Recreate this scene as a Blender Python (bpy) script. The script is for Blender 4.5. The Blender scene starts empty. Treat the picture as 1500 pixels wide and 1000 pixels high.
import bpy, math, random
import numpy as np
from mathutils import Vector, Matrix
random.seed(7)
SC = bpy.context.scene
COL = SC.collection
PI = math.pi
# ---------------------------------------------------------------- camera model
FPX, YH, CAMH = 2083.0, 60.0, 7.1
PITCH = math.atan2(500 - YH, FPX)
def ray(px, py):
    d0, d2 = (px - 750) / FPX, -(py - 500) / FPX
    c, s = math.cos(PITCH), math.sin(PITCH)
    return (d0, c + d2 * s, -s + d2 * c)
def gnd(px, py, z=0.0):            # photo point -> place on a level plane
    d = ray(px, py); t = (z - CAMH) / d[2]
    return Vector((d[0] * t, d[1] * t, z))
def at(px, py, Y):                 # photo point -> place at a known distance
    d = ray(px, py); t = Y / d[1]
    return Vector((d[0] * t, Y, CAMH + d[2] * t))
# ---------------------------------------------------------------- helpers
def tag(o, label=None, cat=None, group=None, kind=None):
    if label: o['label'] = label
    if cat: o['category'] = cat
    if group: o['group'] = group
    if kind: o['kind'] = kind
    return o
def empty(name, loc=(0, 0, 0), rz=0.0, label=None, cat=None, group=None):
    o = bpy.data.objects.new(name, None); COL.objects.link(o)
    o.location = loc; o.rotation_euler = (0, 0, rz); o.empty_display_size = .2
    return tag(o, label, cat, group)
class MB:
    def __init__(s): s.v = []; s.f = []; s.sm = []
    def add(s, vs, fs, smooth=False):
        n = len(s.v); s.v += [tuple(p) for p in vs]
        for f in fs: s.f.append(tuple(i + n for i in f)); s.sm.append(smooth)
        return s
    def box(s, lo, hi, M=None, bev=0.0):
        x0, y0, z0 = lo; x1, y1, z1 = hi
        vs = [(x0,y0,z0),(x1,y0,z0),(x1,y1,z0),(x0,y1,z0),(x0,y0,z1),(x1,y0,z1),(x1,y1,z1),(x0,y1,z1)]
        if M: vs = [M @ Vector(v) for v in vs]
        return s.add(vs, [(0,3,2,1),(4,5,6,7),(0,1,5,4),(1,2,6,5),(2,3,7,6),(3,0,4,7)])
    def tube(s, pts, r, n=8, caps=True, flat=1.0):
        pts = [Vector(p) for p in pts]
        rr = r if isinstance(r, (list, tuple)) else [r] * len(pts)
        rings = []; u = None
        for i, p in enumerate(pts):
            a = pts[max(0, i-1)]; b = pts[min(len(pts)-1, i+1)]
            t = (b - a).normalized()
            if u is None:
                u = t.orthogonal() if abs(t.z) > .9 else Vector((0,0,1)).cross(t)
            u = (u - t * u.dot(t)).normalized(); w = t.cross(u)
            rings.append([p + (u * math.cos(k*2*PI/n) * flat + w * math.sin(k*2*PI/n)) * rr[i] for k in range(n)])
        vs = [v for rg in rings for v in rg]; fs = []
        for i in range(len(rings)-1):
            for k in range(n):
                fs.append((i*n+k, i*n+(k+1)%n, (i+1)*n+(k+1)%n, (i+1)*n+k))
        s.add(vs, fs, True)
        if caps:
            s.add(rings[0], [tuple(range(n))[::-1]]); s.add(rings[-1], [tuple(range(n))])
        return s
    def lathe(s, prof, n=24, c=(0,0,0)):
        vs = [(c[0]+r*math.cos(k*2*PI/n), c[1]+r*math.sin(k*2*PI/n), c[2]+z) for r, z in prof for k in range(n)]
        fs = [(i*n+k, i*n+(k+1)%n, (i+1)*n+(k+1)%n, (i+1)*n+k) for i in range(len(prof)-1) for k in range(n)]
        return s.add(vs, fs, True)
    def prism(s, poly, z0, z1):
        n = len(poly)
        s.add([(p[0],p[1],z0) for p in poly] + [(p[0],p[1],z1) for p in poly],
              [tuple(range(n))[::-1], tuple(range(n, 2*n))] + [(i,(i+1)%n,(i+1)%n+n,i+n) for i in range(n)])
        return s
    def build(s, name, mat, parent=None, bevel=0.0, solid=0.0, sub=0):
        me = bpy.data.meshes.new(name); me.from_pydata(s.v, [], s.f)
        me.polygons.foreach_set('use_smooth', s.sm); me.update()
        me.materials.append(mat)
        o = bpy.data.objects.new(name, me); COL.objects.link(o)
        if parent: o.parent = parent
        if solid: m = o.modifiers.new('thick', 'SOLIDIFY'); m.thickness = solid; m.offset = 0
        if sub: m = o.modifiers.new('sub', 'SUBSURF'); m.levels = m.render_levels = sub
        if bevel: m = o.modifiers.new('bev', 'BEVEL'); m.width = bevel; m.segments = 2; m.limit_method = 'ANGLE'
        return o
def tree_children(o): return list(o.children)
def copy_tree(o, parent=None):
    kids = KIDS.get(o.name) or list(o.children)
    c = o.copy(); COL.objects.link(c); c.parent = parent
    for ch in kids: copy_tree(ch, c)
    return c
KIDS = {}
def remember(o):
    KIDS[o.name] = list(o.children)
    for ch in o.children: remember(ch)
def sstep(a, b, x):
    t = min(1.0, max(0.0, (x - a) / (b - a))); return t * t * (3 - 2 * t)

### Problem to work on
Write out the whole listing exactly.

### Exercise solution
Recreate this scene as a Blender Python (bpy) script. The script is for Blender 4.5. The Blender scene starts empty. Treat the picture as 1500 pixels wide and 1000 pixels high.
import bpy, math, random
import numpy as np
from mathutils import Vector, Matrix
random.seed(7)
SC = bpy.context.scene
COL = SC.collection
PI = math.pi
# ---------------------------------------------------------------- camera model
FPX, YH, CAMH = 2083.0, 60.0, 7.1
PITCH = math.atan2(500 - YH, FPX)
def ray(px, py):
    d0, d2 = (px - 750) / FPX, -(py - 500) / FPX
    c, s = math.cos(PITCH), math.sin(PITCH)
    return (d0, c + d2 * s, -s + d2 * c)
def gnd(px, py, z=0.0):            # photo point -> place on a level plane
    d = ray(px, py); t = (z - CAMH) / d[2]
    return Vector((d[0] * t, d[1] * t, z))
def at(px, py, Y):                 # photo point -> place at a known distance
    d = ray(px, py); t = Y / d[1]
    return Vector((d[0] * t, Y, CAMH + d[2] * t))
# ---------------------------------------------------------------- helpers
def tag(o, label=None, cat=None, group=None, kind=None):
    if label: o['label'] = label
    if cat: o['category'] = cat
    if group: o['group'] = group
    if kind: o['kind'] = kind
    return o
def empty(name, loc=(0, 0, 0), rz=0.0, label=None, cat=None, group=None):
    o = bpy.data.objects.new(name, None); COL.objects.link(o)
    o.location = loc; o.rotation_euler = (0, 0, rz); o.empty_display_size = .2
    return tag(o, label, cat, group)
class MB:
    def __init__(s): s.v = []; s.f = []; s.sm = []
    def add(s, vs, fs, smooth=False):
        n = len(s.v); s.v += [tuple(p) for p in vs]
        for f in fs: s.f.append(tuple(i + n for i in f)); s.sm.append(smooth)
        return s
    def box(s, lo, hi, M=None, bev=0.0):
        x0, y0, z0 = lo; x1, y1, z1 = hi
        vs = [(x0,y0,z0),(x1,y0,z0),(x1,y1,z0),(x0,y1,z0),(x0,y0,z1),(x1,y0,z1),(x1,y1,z1),(x0,y1,z1)]
        if M: vs = [M @ Vector(v) for v in vs]
        return s.add(vs, [(0,3,2,1),(4,5,6,7),(0,1,5,4),(1,2,6,5),(2,3,7,6),(3,0,4,7)])
    def tube(s, pts, r, n=8, caps=True, flat=1.0):
        pts = [Vector(p) for p in pts]
        rr = r if isinstance(r, (list, tuple)) else [r] * len(pts)
        rings = []; u = None
        for i, p in enumerate(pts):
            a = pts[max(0, i-1)]; b = pts[min(len(pts)-1, i+1)]
            t = (b - a).normalized()
            if u is None:
                u = t.orthogonal() if abs(t.z) > .9 else Vector((0,0,1)).cross(t)
            u = (u - t * u.dot(t)).normalized(); w = t.cross(u)
            rings.append([p + (u * math.cos(k*2*PI/n) * flat + w * math.sin(k*2*PI/n)) * rr[i] for k in range(n)])
        vs = [v for rg in rings for v in rg]; fs = []
        for i in range(len(rings)-1):
            for k in range(n):
                fs.append((i*n+k, i*n+(k+1)%n, (i+1)*n+(k+1)%n, (i+1)*n+k))
        s.add(vs, fs, True)
        if caps:
            s.add(rings[0], [tuple(range(n))[::-1]]); s.add(rings[-1], [tuple(range(n))])
        return s
    def lathe(s, prof, n=24, c=(0,0,0)):
        vs = [(c[0]+r*math.cos(k*2*PI/n), c[1]+r*math.sin(k*2*PI/n), c[2]+z) for r, z in prof for k in range(n)]
        fs = [(i*n+k, i*n+(k+1)%n, (i+1)*n+(k+1)%n, (i+1)*n+k) for i in range(len(prof)-1) for k in range(n)]
        return s.add(vs, fs, True)
    def prism(s, poly, z0, z1):
        n = len(poly)
        s.add([(p[0],p[1],z0) for p in poly] + [(p[0],p[1],z1) for p in poly],
              [tuple(range(n))[::-1], tuple(range(n, 2*n))] + [(i,(i+1)%n,(i+1)%n+n,i+n) for i in range(n)])
        return s
    def build(s, name, mat, parent=None, bevel=0.0, solid=0.0, sub=0):
        me = bpy.data.meshes.new(name); me.from_pydata(s.v, [], s.f)
        me.polygons.foreach_set('use_smooth', s.sm); me.update()
        me.materials.append(mat)
        o = bpy.data.objects.new(name, me); COL.objects.link(o)
        if parent: o.parent = parent
        if solid: m = o.modifiers.new('thick', 'SOLIDIFY'); m.thickness = solid; m.offset = 0
        if sub: m = o.modifiers.new('sub', 'SUBSURF'); m.levels = m.render_levels = sub
        if bevel: m = o.modifiers.new('bev', 'BEVEL'); m.width = bevel; m.segments = 2; m.limit_method = 'ANGLE'
        return o
def tree_children(o): return list(o.children)
def copy_tree(o, parent=None):
    kids = KIDS.get(o.name) or list(o.children)
    c = o.copy(); COL.objects.link(c); c.parent = parent
    for ch in kids: copy_tree(ch, c)
    return c
KIDS = {}
def remember(o):
    KIDS[o.name] = list(o.children)
    for ch in o.children: remember(ch)
def sstep(a, b, x):
    t = min(1.0, max(0.0, (x - a) / (b - a))); return t * t * (3 - 2 * t)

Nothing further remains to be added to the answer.